UN Secretary-General Antonio Guterres urged countries to implement the Paris Agreement and asked for more donations for the Caribbean nations that were damaged in this year’s severe hurricane season.

“I commend those countries that are showing solidarity with the Caribbean countries at this time of dire need … But on the whole, I regret to report, the response has been poor. I urge donors to respond more generously in the weeks to come,” Guterres told reporters.

The United Nations has launched appeals to raise the 114 million US dollars needed to cover humanitarian needs for the immediate future, he said.

To date, the United Nations and its partners have provided a variety of humanitarian assistance to the Caribbean region, including 18 tons of food, 3 million water purification tablets, 3,000 water tanks, 2,500 tents and 2,000 mosquito nets and school kits, said Guterres.

According to the Antigua Observer, the Chinese government has announced that it will donate 2.5 million US dollars to support the Government of Antigua and Barbuda’s efforts to rebuild Barbuda, which was decimated by Hurricane Irma several weeks ago.
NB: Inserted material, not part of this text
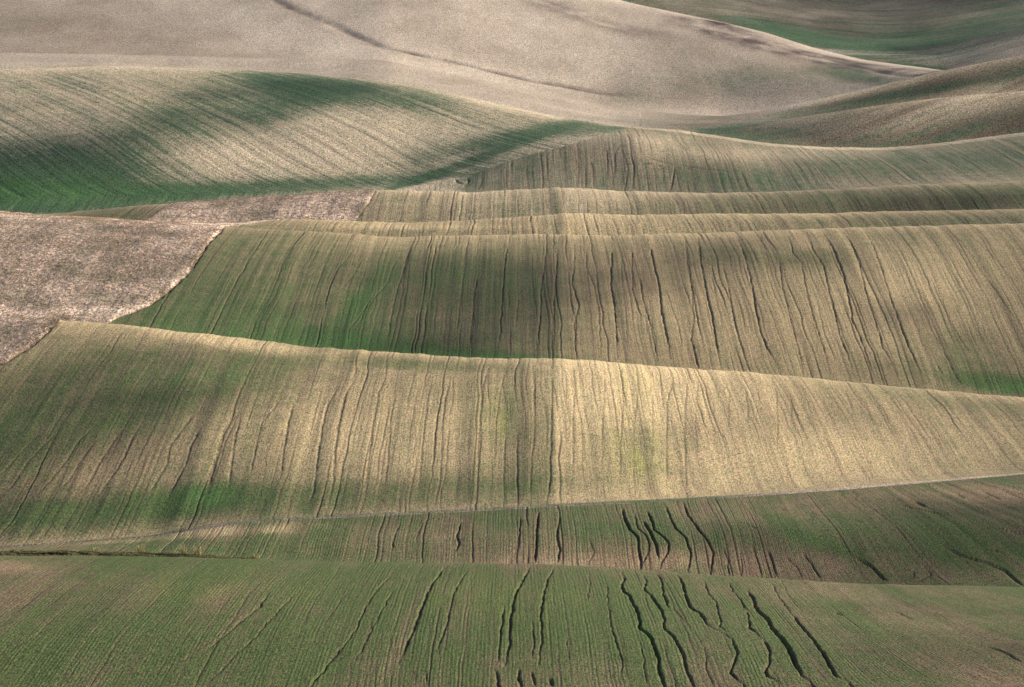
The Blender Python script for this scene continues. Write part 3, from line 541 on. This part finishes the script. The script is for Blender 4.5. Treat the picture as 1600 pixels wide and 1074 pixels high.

The UN chief will travel to Antigua and Barbuda and Dominica on Saturday to visit UN operations, survey the damage and assess what more the United Nations can do to help people recover.

Trees and branches are seen on a street after being torn down by strong winds as hurricane Irma hit Miami, Florida, the United States, September 10, 2017. /Xinhua Photo

In an encounter with the UN press corps prior to his trip, Guterres said he was particularly impressed by the speeches from the leaders of the Caribbean nations during late September’s General Debate of the UN General Assembly.

Antigua and Barbuda Prime Minister Gaston Browne reported that the entire population of Barbuda had been left homeless as a result of Hurricane Irma. Prime Minister Roosevelt Skerrit of Dominica declared that he had come to the United Nations “straight from the front-line of the war on climate change,” Guterres noted.

The Caribbean region was battered by two Category 5 hurricanes, Irma and Maria, within two weeks in September, suffering tremendous damage.

Guterres urges implementation of Paris Agreement

In addition to providing assistance to hurricane-hit Caribbean nations, Guterres stressed the importance of combating climate change, particularly the implementation of the Paris Agreement.

“When I met them last month, I was struck most of all by a prevailing message from all the Caribbean leaders, including from the hardest hit countries. Yes, they said, we urgently need support today. But even in the wake of utter devastation, they urged the world to act for tomorrow.”

Guterres said there is compelling evidence for climate change. “As I said in my address to the General Assembly, we should not link any single weather event with climate change. But scientists are clear that such extreme weather is precisely what their models predict, and they predict it will be the new normal of a warming world.”

Hurricane Irma, which devastated Barbuda, was a Category 5 hurricane for three consecutive days, the longest on satellite record. Irma’s winds reached 300 km/h for 37 hours, the longest on record at that intensity, he said.

Hurricanes Harvey and Irma marked the first time that two Category 4 storms made landfall in the United States in the same year. And, of course, they were followed by Hurricane Maria, which devastated Dominica and had severe impacts across Puerto Rico, he noted.

UN Secretary-General Antonio Guterres (L) next to US President Donald Trump during a session on reforming the United Nations at UN Headquarters in New York, US, September 18, 2017. /Reuters Photo

He stressed the need to implement the Paris Agreement, saying the global accord is “the best foundation for the future.”

“What is important is that the Paris Agreement is the solid foundation that allows us to have the ambition to go further and make sure that we do not have a warming of the planet at catastrophic levels that would happen if we move on as we are.”

On the withdrawal of the United States from the Paris Agreement, Guterres said US society – states, cities, and businesses – is still committed despite the position of the White House.

Asked whether he had a chance to point out this fact with US President Donald Trump, the UN chief said: “It is clear that there is a different perspective on this issue. I have not yet lost my hope that what is happening will be making those that are still skeptical about climate change to be more and more realizing that this, indeed, is a major threat for the international community at the present moment.”